◆ What is asked: Write out the entries again exactly as they are given.

Entries with scene source code

'''

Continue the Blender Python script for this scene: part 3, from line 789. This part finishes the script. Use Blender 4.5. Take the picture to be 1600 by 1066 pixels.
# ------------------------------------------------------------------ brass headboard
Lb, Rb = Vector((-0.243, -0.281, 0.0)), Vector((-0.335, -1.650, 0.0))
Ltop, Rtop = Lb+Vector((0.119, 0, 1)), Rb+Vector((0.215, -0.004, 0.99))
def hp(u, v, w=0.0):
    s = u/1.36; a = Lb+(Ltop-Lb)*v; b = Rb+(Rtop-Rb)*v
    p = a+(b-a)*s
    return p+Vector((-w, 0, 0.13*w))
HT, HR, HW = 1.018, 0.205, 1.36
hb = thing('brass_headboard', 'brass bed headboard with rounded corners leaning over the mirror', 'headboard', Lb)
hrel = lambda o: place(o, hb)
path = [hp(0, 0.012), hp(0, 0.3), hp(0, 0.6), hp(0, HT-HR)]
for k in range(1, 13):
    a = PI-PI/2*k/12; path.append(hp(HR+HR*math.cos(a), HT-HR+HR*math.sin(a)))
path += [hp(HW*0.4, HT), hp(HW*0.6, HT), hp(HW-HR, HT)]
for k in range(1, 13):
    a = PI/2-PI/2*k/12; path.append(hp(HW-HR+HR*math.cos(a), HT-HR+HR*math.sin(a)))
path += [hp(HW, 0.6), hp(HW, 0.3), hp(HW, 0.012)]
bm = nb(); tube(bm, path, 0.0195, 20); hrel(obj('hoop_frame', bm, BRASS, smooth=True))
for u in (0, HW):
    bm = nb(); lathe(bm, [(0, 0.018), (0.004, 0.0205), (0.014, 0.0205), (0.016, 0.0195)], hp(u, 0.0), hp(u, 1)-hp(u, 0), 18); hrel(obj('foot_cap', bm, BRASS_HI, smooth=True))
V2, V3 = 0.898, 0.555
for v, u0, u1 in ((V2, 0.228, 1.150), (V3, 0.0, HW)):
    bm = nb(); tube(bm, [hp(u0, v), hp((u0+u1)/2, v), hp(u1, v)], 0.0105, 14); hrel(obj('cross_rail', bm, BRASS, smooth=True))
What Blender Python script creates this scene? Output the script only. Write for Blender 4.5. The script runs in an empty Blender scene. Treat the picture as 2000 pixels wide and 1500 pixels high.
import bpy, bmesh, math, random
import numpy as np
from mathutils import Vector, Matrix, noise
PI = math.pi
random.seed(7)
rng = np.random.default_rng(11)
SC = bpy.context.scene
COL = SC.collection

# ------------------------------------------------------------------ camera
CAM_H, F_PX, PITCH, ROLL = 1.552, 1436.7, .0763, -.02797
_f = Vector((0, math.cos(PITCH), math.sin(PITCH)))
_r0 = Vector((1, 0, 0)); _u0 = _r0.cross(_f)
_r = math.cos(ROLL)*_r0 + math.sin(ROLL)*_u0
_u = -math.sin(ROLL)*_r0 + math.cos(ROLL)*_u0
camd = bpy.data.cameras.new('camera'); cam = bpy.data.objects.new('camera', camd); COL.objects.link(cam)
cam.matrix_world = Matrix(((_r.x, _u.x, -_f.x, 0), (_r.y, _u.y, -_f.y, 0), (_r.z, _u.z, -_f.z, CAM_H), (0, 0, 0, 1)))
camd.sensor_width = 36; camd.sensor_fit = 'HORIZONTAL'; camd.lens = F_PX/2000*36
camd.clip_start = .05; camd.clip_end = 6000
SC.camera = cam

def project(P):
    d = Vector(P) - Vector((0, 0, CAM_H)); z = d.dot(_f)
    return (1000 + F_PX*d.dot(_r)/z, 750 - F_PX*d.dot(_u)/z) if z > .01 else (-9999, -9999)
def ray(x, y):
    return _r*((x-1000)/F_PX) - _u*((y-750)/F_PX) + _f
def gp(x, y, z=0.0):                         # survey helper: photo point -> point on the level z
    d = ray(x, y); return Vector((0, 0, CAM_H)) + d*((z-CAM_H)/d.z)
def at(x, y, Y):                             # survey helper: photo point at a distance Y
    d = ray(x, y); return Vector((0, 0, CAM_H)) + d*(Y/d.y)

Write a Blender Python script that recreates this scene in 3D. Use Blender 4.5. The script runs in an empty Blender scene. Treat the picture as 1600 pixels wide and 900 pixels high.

'''

◆ In response:
Continue the Blender Python script for this scene: part 3, from line 789. This part finishes the script. Use Blender 4.5. Take the picture to be 1600 by 1066 pixels.
# ------------------------------------------------------------------ brass headboard
Lb, Rb = Vector((-0.243, -0.281, 0.0)), Vector((-0.335, -1.650, 0.0))
Ltop, Rtop = Lb+Vector((0.119, 0, 1)), Rb+Vector((0.215, -0.004, 0.99))
def hp(u, v, w=0.0):
    s = u/1.36; a = Lb+(Ltop-Lb)*v; b = Rb+(Rtop-Rb)*v
    p = a+(b-a)*s
    return p+Vector((-w, 0, 0.13*w))
HT, HR, HW = 1.018, 0.205, 1.36
hb = thing('brass_headboard', 'brass bed headboard with rounded corners leaning over the mirror', 'headboard', Lb)
hrel = lambda o: place(o, hb)
path = [hp(0, 0.012), hp(0, 0.3), hp(0, 0.6), hp(0, HT-HR)]
for k in range(1, 13):
    a = PI-PI/2*k/12; path.append(hp(HR+HR*math.cos(a), HT-HR+HR*math.sin(a)))
path += [hp(HW*0.4, HT), hp(HW*0.6, HT), hp(HW-HR, HT)]
for k in range(1, 13):
    a = PI/2-PI/2*k/12; path.append(hp(HW-HR+HR*math.cos(a), HT-HR+HR*math.sin(a)))
path += [hp(HW, 0.6), hp(HW, 0.3), hp(HW, 0.012)]
bm = nb(); tube(bm, path, 0.0195, 20); hrel(obj('hoop_frame', bm, BRASS, smooth=True))
for u in (0, HW):
    bm = nb(); lathe(bm, [(0, 0.018), (0.004, 0.0205), (0.014, 0.0205), (0.016, 0.0195)], hp(u, 0.0), hp(u, 1)-hp(u, 0), 18); hrel(obj('foot_cap', bm, BRASS_HI, smooth=True))
V2, V3 = 0.898, 0.555
for v, u0, u1 in ((V2, 0.228, 1.150), (V3, 0.0, HW)):
    bm = nb(); tube(bm, [hp(u0, v), hp((u0+u1)/2, v), hp(u1, v)], 0.0105, 14); hrel(obj('cross_rail', bm, BRASS, smooth=True))
What Blender Python script creates this scene? Output the script only. Write for Blender 4.5. The script runs in an empty Blender scene. Treat the picture as 2000 pixels wide and 1500 pixels high.
import bpy, bmesh, math, random
import numpy as np
from mathutils import Vector, Matrix, noise
PI = math.pi
random.seed(7)
rng = np.random.default_rng(11)
SC = bpy.context.scene
COL = SC.collection

# ------------------------------------------------------------------ camera
CAM_H, F_PX, PITCH, ROLL = 1.552, 1436.7, .0763, -.02797
_f = Vector((0, math.cos(PITCH), math.sin(PITCH)))
_r0 = Vector((1, 0, 0)); _u0 = _r0.cross(_f)
_r = math.cos(ROLL)*_r0 + math.sin(ROLL)*_u0
_u = -math.sin(ROLL)*_r0 + math.cos(ROLL)*_u0
camd = bpy.data.cameras.new('camera'); cam = bpy.data.objects.new('camera', camd); COL.objects.link(cam)
cam.matrix_world = Matrix(((_r.x, _u.x, -_f.x, 0), (_r.y, _u.y, -_f.y, 0), (_r.z, _u.z, -_f.z, CAM_H), (0, 0, 0, 1)))
camd.sensor_width = 36; camd.sensor_fit = 'HORIZONTAL'; camd.lens = F_PX/2000*36
camd.clip_start = .05; camd.clip_end = 6000
SC.camera = cam

def project(P):
    d = Vector(P) - Vector((0, 0, CAM_H)); z = d.dot(_f)
    return (1000 + F_PX*d.dot(_r)/z, 750 - F_PX*d.dot(_u)/z) if z > .01 else (-9999, -9999)
def ray(x, y):
    return _r*((x-1000)/F_PX) - _u*((y-750)/F_PX) + _f
def gp(x, y, z=0.0):                         # survey helper: photo point -> point on the level z
    d = ray(x, y); return Vector((0, 0, CAM_H)) + d*((z-CAM_H)/d.z)
def at(x, y, Y):                             # survey helper: photo point at a distance Y
    d = ray(x, y); return Vector((0, 0, CAM_H)) + d*(Y/d.y)

Write a Blender Python script that recreates this scene in 3D. Use Blender 4.5. The script runs in an empty Blender scene. Treat the picture as 1600 pixels wide and 900 pixels high.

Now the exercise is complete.